Opening hours: Saturday 1200-2230
Other days: Sunday 1200-2100, Wednesday 1600-2200, Thursday-Friday 1500-2230
Official site: https://www.moorbeer.co.uk/
Last updated: 28/06/2019
A quick zigzag off Druid Street takes us onto Enid Street and the next major collection of bars. And we're starting with another variation on the brewery-plus-bar formula that served the Mile so well in its early years. Moor Beer - the craft brewery with the most perfect yet obvious advertising tagline you'll ever see, 'Drink Moor Beer' - have a brewery located just outside Bristol (keep your eyes open as the train pulls out of Temple Meads station and you should catch it). They don't brew anything in London. What they do have here is a barrel store: at the back of their arch behind a plastic curtain lies a large collection of beers aging in assorted spirit barrels, waiting to be bottled and guzzled at some point in the future.

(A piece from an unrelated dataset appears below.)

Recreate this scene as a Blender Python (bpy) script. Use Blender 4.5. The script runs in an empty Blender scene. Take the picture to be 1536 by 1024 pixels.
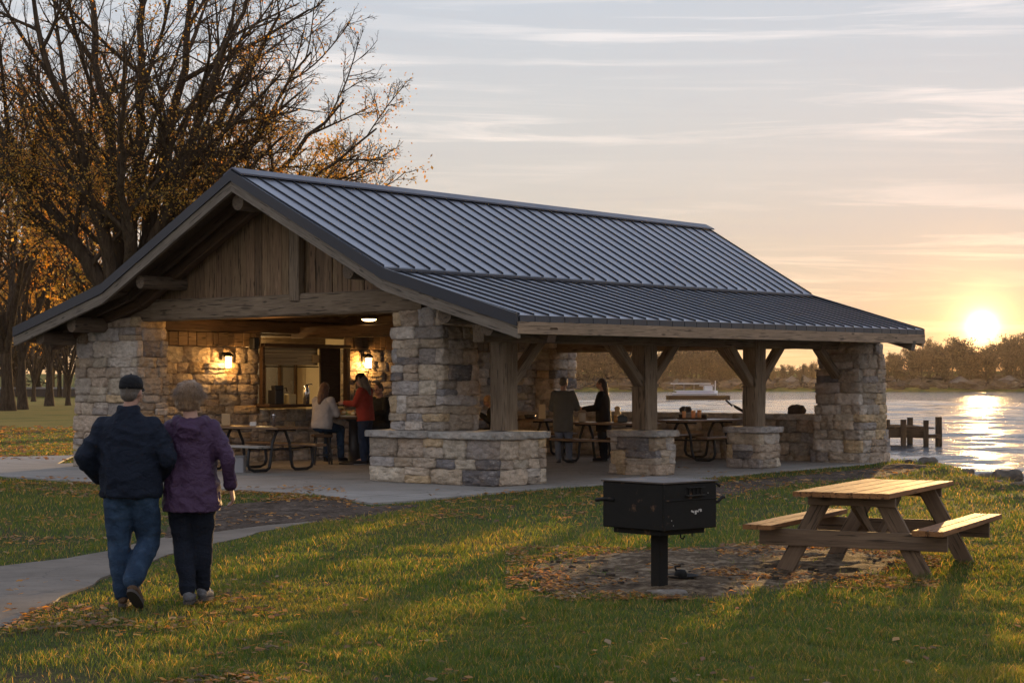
import bpy, bmesh, math, random
import numpy as np
from mathutils import Vector, Matrix, noise
R = math.radians
rnd = random.Random(7)
S = bpy.context.scene
COL = S.collection
H = 1.72          # camera height
F = 2650.0        # focal length in pixels of the 1536 wide photograph
ang = R(40.1)
U = Vector((math.sin(ang), math.cos(ang), 0)); V = Vector((-math.cos(ang), math.sin(ang), 0)); Z = Vector((0, 0, 1))
P0 = Vector((-0.305, 28.85, 0))
def P(a, b, z=0.0): return P0 + U*a + V*b + Z*z          # pavilion frame: a along the ridge, b across
def G(px, py, z=0.0):                                     # ground point seen at a pixel of the photo
    Y = F*(H-z)/(py-575.0); return Vector(((px-768)/F*Y, Y, z))
org = {}
def tag(o, label=None, cat=None, group=None, kind=None):
    if label: o['label'] = label
    if cat: o['category'] = cat
    if group: o['group'] = group
    if kind: o['kind'] = kind
    return o
def empty(name, loc, label, cat, group=None):
    o = bpy.data.objects.new(name, None); COL.objects.link(o); o.location = loc; o.empty_display_size = .2
    org[o.name] = Vector(loc)
    return tag(o, label, cat, group)
def link(name, me, mat, parent=None, origin=None):
    if mat is not None:
        for m in (mat if isinstance(mat, (list, tuple)) else [mat]): me.materials.append(m)
    o = bpy.data.objects.new(name, me); COL.objects.link(o)
    if parent is not None:
        o.parent = parent; org[o.name] = org[parent.name]
    else:
        o.location = origin or (0, 0, 0); org[o.name] = Vector(origin or (0, 0, 0))
    return o
def copy_tree(o, parent=None):
    c = o.copy(); COL.objects.link(c)
    if parent is not None: c.parent = parent
    org[c.name] = org.get(o.name, Vector())
    for ch in list(o.children): copy_tree(ch, c)
    return c
def frame(d, up=Z):
    d = Vector(d).normalized(); up = Vector(up)
    if abs(d.dot(up)) > .98: up = Vector((0, 1, 0)) if abs(d.z) > .9 else Vector((1, 0, 0))
    s = up.cross(d).normalized(); u = d.cross(s)
    return Matrix((d, s, u)).transposed()
SUBC = {}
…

So, what can they do with the space in front of the barrel store? Inevitably, set up a bar. The one at Moor is of a decent size in terms of beer - twelve keg lines and three cask lines, the latter advertised as 'not warm, not flat' - but a little limited in terms of seating space, although it's not so bad if you don't mind standing. Bonus points for trying to disguise the single unisex loo as a massage parlour. The pie cart standing outside is also a useful thing.

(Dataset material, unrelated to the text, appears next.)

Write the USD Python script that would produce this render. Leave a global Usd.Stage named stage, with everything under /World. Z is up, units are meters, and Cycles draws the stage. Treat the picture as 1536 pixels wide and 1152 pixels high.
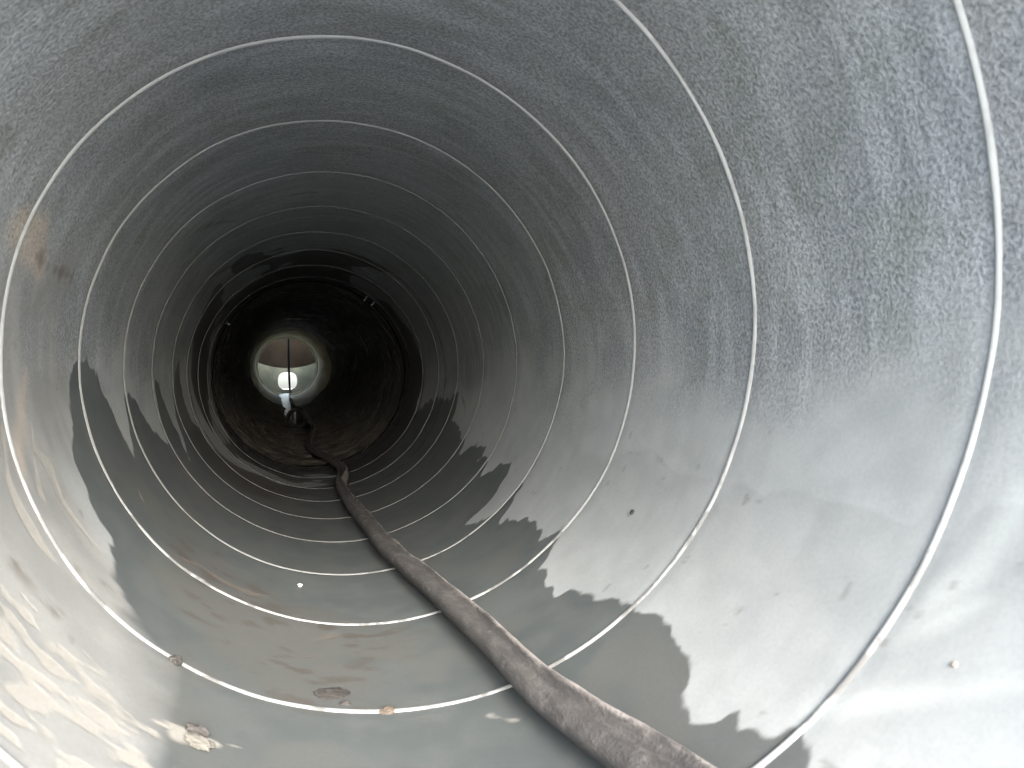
import math, random
import numpy as np
import trimesh, manifold3d, usdkit, meshkit
from pxr import Usd, UsdGeom, UsdLux, UsdShade, Gf, Sdf, Vt

stage = Usd.Stage.CreateInMemory()
UsdGeom.SetStageUpAxis(stage, UsdGeom.Tokens.z)
UsdGeom.SetStageMetersPerUnit(stage, 1.0)
world = UsdGeom.Xform.Define(stage, '/World')
stage.SetDefaultPrim(world.GetPrim())
UsdGeom.Scope.Define(stage, '/World/Looks')
rng = np.random.default_rng(7)

# ------------------------------------------------------------------ camera, light, exposure
R = 0.5                                            # inner radius of the near pipe; its axis is the world's y axis
F, VX, VY, OX, OY, Z0, PITCH = 1072.83, 425.61, 579.40, 0.3069, -0.1123, 0.8473, 0.74435   # lens, view and seam measured for a 1536 x 1152 view
EXPOSURE = 2.42
SKY = 0.15
SUN, SUN_ANGLE, SUN_AZ, SUN_EL = 0.12, 14.0, 175.0, 32.0   # azimuth clockwise from +y
MOUTH = 0.60 * R

w = np.array([VX - 768, VY - 576, F]); w /= np.linalg.norm(w)
r_ = np.array([w[2], 0, -w[0]]); r_ /= np.linalg.norm(r_)
d_ = np.cross(w, r_)
CAM = np.array([-OX * R, 0.0, OY * R])
def cam2world(v): return np.array([v @ r_, v @ w, -(v @ d_)])
cx, cy, cz = (cam2world(np.array(e, float)) for e in ((1, 0, 0), (0, -1, 0), (0, 0, -1)))
cam = UsdGeom.Camera.Define(stage, '/World/camera')
cam.AddTransformOp().Set(Gf.Matrix4d(*cx, 0, *cy, 0, *cz, 0, *CAM, 1))
cam.CreateHorizontalApertureAttr(36.0); cam.CreateVerticalApertureAttr(27.0)
cam.CreateFocalLengthAttr(36.0 * F / 1536)
cam.CreateClippingRangeAttr(Gf.Vec2f(0.01, 1000))
cam.CreateFStopAttr(7.0); cam.CreateFocusDistanceAttr(1.9)
cam.CreateExposureAttr(EXPOSURE)

saz, sel = math.radians(SUN_AZ), math.radians(SUN_EL)
sund = np.array([math.sin(saz) * math.cos(sel), math.cos(saz) * math.cos(sel), math.sin(sel)])
sky = UsdLux.DomeLight.Define(stage, '/World/sky')
sky.GetPrim().SetCustomDataByKey('kind', 'structure')
sm = usdkit.material(stage, '/World/Looks/sky_look', {
    's': ('sky_texture', {'sky_type': 'single_scattering', 'sun_disc': False, 'sun_elevation': sel, 'sun_rotation': math.atan2(sund[0], sund[1]), 'aerosol_density': 3.0}),
    'h': ('hsv', {'saturation': 0.7}),
    'b': ('background_shader', {'strength': SKY})}, [('s.color', 'h.color'), ('h.color', 'b.color')], surface='b.background')
UsdShade.MaterialBindingAPI.Apply(sky.GetPrim()).Bind(sm)
sun = UsdLux.DistantLight.Define(stage, '/World/sun')
sun.CreateIntensityAttr(SUN); sun.CreateAngleAttr(SUN_ANGLE); sun.CreateNormalizeAttr(True); sun.CreateColorAttr(Gf.Vec3f(1, 0.99, 0.97))
zz = sund; xx = np.cross([0, 0, 1.0], zz); xx /= np.linalg.norm(xx); yy = np.cross(zz, xx)
sun.AddTransformOp().Set(Gf.Matrix4d(*xx, 0, *yy, 0, *zz, 0, 0, 0, 0, 1))

# ------------------------------------------------------------------ helpers
used = {}
def path_of(name, parent):
    base = (parent.GetPath() if parent is not None else Sdf.Path('/World'))
    p = base.AppendChild(name)
    if not stage.GetPrimAtPath(p): return str(p)
    k = used[p] = used.get(p, 0) + 1
    return f'{p}_{k:03d}'
def obj(name, mesh, mat, parent=None, smooth=40):
    return usdkit.mesh(stage, path_of(name, parent), mesh, mat, smooth=smooth).GetPrim()
def tag(p, label=None, cat=None, group=None, kind=None):
    for k, v in (('label', label), ('category', cat), ('group', group), ('kind', kind)):
        if v: p.SetCustomDataByKey(k, v)
    return p
def thing(name, label, cat, group=None, loc=(0, 0, 0)):
    x = UsdGeom.Xform.Define(stage, path_of(name, None))
    if any(loc): x.AddTranslateOp().Set(Gf.Vec3d(*map(float, loc)))
    return tag(x.GetPrim(), label, cat, group)
def primvar(prim, name, a):
    UsdGeom.PrimvarsAPI(prim).CreatePrimvar(name, Sdf.ValueTypeNames.FloatArray, 'vertex').Set(Vt.FloatArray.FromNumpy(np.asarray(a, np.float32)))

def ray(px, py):                                    # a measured direction of the 1536 x 1152 view, in world axes
    return cam2world(np.array([px - 768, py - 576, F], float))
def on_pipe(px, py, rho=R):                         # where that direction meets the near pipe
    D = ray(px, py)
    A = D[0]**2 + D[2]**2; B = 2 * (CAM[0] * D[0] + CAM[2] * D[2]); C = CAM[0]**2 + CAM[2]**2 - rho**2
    return CAM + D * (-B + math.sqrt(B * B - 4 * A * C)) / (2 * A)
def unroll(p):                                      # arc length from the pipe's floor line, and depth
    p = np.asarray(p)
    return np.stack([np.arctan2(p[..., 0], -p[..., 2]) * R, p[..., 1]], -1)
def outline(pts): return np.array([unroll(on_pipe(*q)) for q in pts])
def wall(s, y, h=0.0):                              # the point h above the near pipe's wall
    a = np.asarray(s) / R
    return np.stack([np.sin(a) * (R - h), np.asarray(y) + 0 * a, -np.cos(a) * (R - h)], -1)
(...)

Since December 2018, the stuff that's been hiding in the backstage barrels has started making its way out to the front of house. We were there for the launch of the first batch from Moor's Bermondsey barrel-aging project - two versions of their Batallas Double Stout (in collaboration with La Quince), one of which had spent a year in whisky barrels, while the other one had spent a year in rum barrels. Both of them had a completely distinctive quality to them, and didn't just taste of old barrel like a lot of these things tend to do.